#### Dataset excerpt

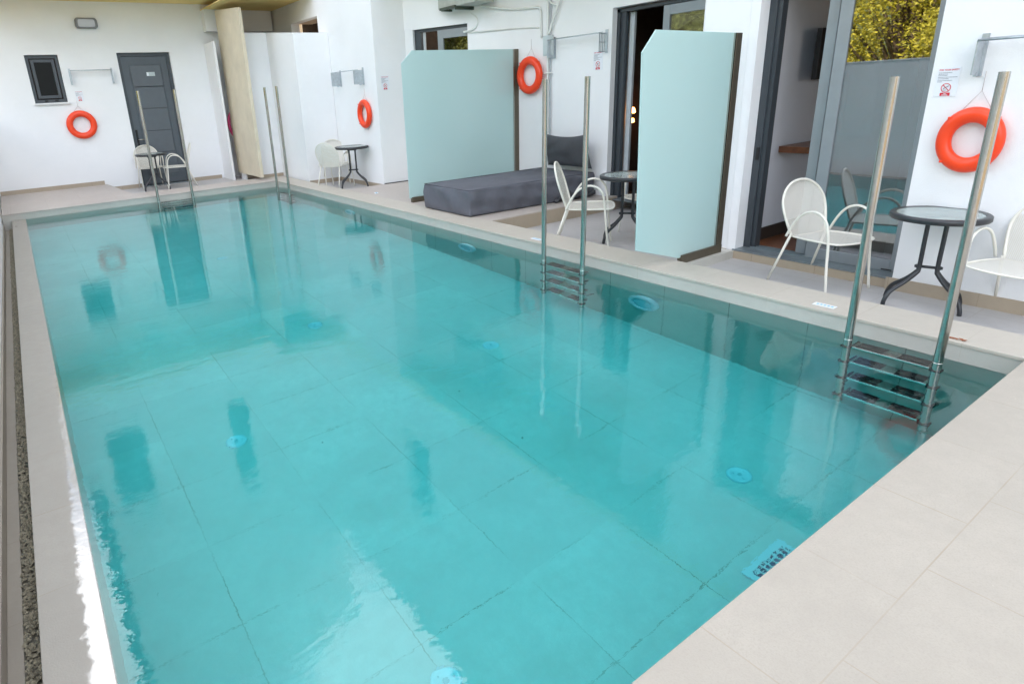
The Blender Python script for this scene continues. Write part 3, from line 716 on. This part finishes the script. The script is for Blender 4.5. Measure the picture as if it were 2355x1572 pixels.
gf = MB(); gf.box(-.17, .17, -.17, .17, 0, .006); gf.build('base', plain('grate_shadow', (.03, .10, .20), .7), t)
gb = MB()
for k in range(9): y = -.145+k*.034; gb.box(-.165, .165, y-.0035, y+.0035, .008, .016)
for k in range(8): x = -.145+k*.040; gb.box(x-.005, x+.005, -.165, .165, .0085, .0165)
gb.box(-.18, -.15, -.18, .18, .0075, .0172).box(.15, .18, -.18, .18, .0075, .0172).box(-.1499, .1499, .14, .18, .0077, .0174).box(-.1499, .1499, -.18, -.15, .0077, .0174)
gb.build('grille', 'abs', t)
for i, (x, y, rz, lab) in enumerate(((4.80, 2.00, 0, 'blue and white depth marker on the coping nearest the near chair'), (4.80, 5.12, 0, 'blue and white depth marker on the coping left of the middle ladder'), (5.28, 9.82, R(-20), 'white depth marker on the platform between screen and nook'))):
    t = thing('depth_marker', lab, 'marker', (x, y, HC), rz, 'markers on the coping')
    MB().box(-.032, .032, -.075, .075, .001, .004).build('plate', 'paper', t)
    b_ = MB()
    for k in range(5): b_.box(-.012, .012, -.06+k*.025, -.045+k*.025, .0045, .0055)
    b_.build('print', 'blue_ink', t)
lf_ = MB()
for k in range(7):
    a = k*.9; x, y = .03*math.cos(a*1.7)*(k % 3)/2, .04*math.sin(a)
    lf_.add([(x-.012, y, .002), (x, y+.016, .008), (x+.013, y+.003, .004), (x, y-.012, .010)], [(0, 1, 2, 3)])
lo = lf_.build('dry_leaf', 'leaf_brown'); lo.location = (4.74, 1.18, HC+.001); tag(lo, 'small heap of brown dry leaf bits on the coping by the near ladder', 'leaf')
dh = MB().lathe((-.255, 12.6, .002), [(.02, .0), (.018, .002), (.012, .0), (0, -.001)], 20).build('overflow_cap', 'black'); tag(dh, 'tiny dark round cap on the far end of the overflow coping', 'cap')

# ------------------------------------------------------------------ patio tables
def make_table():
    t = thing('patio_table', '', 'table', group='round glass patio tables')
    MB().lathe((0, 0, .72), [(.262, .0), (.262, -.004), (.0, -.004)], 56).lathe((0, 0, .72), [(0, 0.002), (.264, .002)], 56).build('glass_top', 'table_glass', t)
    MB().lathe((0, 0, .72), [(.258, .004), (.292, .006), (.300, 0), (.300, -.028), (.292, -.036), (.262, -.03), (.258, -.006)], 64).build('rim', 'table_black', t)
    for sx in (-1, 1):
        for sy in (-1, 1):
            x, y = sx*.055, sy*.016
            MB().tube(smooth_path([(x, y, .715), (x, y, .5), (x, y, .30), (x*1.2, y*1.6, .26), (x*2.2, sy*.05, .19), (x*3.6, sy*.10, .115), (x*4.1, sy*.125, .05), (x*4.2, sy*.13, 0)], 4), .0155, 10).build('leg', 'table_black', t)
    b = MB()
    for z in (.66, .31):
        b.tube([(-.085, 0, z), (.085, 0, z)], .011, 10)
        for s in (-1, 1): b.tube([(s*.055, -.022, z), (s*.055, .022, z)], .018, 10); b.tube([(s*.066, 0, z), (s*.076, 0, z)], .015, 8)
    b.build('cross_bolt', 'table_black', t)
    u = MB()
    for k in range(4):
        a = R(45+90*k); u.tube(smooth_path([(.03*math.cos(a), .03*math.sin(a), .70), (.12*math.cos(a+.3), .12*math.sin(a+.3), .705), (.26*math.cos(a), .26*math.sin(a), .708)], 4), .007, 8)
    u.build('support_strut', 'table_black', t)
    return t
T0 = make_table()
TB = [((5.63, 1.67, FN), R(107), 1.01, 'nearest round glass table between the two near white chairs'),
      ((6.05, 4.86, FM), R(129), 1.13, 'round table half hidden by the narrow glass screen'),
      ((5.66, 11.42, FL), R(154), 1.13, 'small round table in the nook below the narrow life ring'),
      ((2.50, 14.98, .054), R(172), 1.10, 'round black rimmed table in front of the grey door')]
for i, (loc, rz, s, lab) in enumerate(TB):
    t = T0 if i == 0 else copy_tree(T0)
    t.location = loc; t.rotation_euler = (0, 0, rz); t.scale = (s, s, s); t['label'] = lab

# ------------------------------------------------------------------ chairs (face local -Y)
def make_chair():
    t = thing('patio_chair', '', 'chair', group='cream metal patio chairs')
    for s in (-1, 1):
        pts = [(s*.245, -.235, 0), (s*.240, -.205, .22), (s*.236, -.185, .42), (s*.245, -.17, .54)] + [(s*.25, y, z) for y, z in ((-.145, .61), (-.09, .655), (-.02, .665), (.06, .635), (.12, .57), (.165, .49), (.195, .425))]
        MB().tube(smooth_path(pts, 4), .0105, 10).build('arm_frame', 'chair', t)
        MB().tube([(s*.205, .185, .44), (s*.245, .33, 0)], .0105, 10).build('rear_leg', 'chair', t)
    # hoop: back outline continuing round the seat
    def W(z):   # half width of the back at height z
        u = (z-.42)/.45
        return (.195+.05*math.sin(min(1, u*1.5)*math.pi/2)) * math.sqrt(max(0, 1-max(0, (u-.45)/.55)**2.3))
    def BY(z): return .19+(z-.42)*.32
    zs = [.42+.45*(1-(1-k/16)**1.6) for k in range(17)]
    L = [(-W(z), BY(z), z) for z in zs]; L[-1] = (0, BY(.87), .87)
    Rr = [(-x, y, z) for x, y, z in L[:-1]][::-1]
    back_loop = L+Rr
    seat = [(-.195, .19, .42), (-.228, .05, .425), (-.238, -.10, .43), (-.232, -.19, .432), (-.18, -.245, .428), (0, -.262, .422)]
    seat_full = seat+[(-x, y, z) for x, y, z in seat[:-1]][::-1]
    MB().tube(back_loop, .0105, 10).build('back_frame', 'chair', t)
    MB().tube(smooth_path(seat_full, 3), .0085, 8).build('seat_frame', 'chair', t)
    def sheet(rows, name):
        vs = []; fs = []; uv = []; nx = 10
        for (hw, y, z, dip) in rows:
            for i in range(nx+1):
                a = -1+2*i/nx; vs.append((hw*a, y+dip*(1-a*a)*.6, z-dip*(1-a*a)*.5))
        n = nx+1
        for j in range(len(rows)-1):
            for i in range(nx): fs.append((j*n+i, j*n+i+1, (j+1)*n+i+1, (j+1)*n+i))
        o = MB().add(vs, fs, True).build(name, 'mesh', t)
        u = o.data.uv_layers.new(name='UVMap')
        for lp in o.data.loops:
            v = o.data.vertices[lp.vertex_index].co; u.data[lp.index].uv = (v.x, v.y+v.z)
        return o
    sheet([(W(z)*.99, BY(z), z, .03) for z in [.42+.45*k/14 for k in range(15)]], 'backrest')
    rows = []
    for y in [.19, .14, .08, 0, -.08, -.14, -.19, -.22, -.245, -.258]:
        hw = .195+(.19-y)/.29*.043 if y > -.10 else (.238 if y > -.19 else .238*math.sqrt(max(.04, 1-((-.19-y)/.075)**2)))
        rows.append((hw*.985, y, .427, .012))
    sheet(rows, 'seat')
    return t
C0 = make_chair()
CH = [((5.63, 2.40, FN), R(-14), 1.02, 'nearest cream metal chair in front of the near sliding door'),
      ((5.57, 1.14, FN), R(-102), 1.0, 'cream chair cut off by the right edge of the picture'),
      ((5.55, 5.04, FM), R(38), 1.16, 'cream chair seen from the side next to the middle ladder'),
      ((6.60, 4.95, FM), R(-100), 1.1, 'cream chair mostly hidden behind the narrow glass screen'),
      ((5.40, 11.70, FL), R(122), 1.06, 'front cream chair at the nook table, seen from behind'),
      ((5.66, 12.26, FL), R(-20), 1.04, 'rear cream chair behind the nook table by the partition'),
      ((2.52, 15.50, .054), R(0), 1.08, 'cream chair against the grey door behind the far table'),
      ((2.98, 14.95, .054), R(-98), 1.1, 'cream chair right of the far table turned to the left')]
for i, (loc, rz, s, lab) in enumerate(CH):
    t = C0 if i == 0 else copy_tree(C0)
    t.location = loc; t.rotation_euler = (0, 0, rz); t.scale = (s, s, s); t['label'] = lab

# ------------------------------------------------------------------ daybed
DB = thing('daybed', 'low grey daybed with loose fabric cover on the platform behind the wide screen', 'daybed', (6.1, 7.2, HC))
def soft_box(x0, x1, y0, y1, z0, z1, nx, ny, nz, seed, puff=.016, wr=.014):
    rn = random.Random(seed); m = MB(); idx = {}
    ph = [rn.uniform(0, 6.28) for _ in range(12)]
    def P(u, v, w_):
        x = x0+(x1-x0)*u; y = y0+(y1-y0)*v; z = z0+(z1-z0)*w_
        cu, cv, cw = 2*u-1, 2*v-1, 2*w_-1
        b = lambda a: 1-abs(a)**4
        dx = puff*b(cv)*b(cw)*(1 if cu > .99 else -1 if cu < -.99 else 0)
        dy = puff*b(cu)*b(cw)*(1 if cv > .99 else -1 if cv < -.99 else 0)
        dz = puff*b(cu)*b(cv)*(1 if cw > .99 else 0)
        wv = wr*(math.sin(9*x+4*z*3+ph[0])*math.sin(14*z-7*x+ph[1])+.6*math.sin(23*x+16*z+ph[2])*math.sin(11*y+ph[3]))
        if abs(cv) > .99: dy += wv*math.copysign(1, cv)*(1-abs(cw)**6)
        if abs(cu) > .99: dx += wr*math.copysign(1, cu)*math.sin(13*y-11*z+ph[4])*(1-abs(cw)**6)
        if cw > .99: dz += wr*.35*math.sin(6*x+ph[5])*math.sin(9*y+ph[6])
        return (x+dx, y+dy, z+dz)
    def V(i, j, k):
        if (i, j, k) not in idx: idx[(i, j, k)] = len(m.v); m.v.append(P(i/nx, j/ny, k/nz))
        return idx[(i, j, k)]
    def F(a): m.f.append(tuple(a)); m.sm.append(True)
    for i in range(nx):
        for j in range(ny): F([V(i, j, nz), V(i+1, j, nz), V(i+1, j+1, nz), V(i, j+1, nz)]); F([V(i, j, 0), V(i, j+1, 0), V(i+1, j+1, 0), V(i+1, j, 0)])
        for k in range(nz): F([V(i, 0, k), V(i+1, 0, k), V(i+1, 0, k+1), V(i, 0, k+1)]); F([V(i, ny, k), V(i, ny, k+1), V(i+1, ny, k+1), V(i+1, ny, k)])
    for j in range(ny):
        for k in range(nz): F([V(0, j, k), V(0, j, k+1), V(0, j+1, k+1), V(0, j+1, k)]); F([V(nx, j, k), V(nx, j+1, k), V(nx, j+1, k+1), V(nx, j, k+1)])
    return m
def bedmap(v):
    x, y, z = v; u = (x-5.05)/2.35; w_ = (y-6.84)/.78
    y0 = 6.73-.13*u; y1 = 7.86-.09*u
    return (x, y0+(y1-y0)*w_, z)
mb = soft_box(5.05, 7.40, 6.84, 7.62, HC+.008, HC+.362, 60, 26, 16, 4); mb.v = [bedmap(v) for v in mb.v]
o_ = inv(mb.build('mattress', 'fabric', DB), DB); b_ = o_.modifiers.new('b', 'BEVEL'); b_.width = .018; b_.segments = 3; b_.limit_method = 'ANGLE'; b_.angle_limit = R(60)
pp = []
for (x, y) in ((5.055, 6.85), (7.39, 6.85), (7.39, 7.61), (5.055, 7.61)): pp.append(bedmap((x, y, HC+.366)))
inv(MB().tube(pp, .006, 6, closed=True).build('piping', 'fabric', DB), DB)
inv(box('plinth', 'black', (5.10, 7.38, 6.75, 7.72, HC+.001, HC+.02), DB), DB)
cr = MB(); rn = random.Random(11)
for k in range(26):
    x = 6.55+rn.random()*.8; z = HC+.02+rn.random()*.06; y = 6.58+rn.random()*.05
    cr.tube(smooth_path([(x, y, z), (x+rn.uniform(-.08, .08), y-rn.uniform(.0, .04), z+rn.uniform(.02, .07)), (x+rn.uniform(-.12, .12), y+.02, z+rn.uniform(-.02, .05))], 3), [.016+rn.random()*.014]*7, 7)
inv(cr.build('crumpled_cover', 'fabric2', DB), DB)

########

▸ Requirements:
Work through the data and report how many of its lines hold the word "picture", giving only the figure.

▸ Finished task:
2